Albert Pujols, you and the St. Louis Cardinals just shocked the baseball world and beat the Texas Rangers in the World Series. You weren’t favored to do so. You weren’t even favored to get out of the first round of the playoffs. Your city, one of the premier baseball cities in America, has been on a high ever since, hoping that high they feel is what you’re feeling. They really thought they knew you and what was important to you. When the Miami rumors were running rampant, they didn’t think you were a South Beach kind of guy, slapping fives with Dwyane Wade and LeBron James. They figured you’d want to continue all the good you’ve done for St. Louis with your organization and charity work. Albert Pujols, what are you going to do? Albert, really? You’re going to Disneyland?

I’m probably a big old hypocrite for writing what I’m about to write because my stance has always been pro player. Athletes have a small window of opportunity to make as much money as they can for their family. It’s why I was on the side of the players during the NBA lockout. It’s why I never really scoff at how much money the athletes are making. You can argue that star athletes are actually underpaid and the middle of the road players are the ones overpaid.

If Albert Pujols made near 15 million dollars last year, he was worth at least twice that much. He’s the face of the franchise. He sells the most jerseys. When the team needs someone to go out on the important public appearances, they don’t call on Skip Schumaker. They call on Albert. It was said that in his last year with the Cleveland Cavs, LeBron James was worth 150 million to the franchise. He was paid 11 million. Now, 11 million is a huge chunk of change and we could all support ourselves for the rest of our lives with that money. But if you’re worth 150 million, shouldn’t you get 150 million or at least decently close to it?

Some will never understand why athletes make millions of dollars while school budgets get cut and teachers have to take less salary or even lose their jobs. That’s definitely part of our unfair world. But what do you and I bring in for our companies? What can our companies sell to customers based on just having us as employees. That’s where it starts and ends in entertainment. Athletes aren’t always super savvy, greatly smart, or even caring individuals. But they have a product to sell and it’s by playing a game that people will pay hundreds and thousands of dollars to watch.

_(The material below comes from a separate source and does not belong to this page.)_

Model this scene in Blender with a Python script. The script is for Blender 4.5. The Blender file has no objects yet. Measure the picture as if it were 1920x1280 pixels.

All of that being said, I should be on Team Albert with the rest of the Anaheim Angels fans today, and really, I’m not. This has an A-Rodian stench to me. Alex Rodriguez was always about the highest bidder. There was no other reason to play for the Texas Rangers when he did other than simply to be the highest paid baseball player of all time. No matter where he wanted to play, by all accounts, he signed in Texas simply because they paid him the most. And he hated it. It wasn’t where he wanted to be, and soon if affected him and he was out of there after just three years.

I teach my kids that athletes come and go and you shouldn’t idolize these guys for anything other than what they do in their sports arena. We’re not sure if they are good guys who treat their mothers nicely and take care of their kids. We’d hope. But we don’t have the inside track into how they live their lives like we do with what they do on the court, field, or ice. There are exceptions. If we lived in St. Louis and were Cardinals fans, I could tell my kids that you could look up to someone like Albert Pujols. Of course he’s not perfect as none of us are. But you could point to the things that Albert did, the things that were meaningful to him, that his kids are always close by, and the work that he did with Pujols Family Foundation and say, okay, if you want to look up to an athlete, look up to him. If my kids wore Albert Pujols’ shirts instead of Tim Lincecum and Buster Posey ones, I’m sure this would be devastating for them like it is for all little Cards fans today.

I’ve chatted with Cardinals fans like my friend Daniel Shoptaw who talked about Albert Pujols like you used to talk about baseball players who stayed with teams for their entire careers and became synonymous with their cities like Stan Musial.

Shoptaw put together his thoughts on Pujols leaving and his words hit hard. Albert Pujols leaving St. Louis means there are no more like Cal Ripken Jr. who played his entire career with the Baltimore Orioles or Tony Gwynn who played his with the San Diego Padres. I think we knew that already, but there was a chance that Pujols could do it and set the standard for classy baseball players.

Here’s part of what Daniel wrote this morning:

I know, I know. Baseball is a business. This is why you don’t get attached. There’s no loyalty. Throw out all the cliches and all the rationalizations. It’s all true, from a certain point of view.

There’s another point of view, though. A point of view that clings to the hope that maybe things can be different. A point of view that loves the romance of the game and hopes for that to triumph. A point of view that gives a person the benefit of the doubt and believes that he will stay true to those principles.

When that point of view is invalidated, it’s crushing.

I was brought up to understands that sports is a business. As a kid, Sleepy Floyd was my first favorite basketball player. He was traded for Ralph Sampson. My first favorite baseball player was Jack Clark. He was traded to the Cardinals for a bounty of bad players except for Jose Uribe. Joe Montana was my first favorite football player. He was traded to the Kansas City Chiefs for a first round draft pick. I wish there were times that I could point to sports as being more than just a business. If Pujols signed with the Cardinals today instead of the Angels, it would’ve been one of the rare times that I could do that.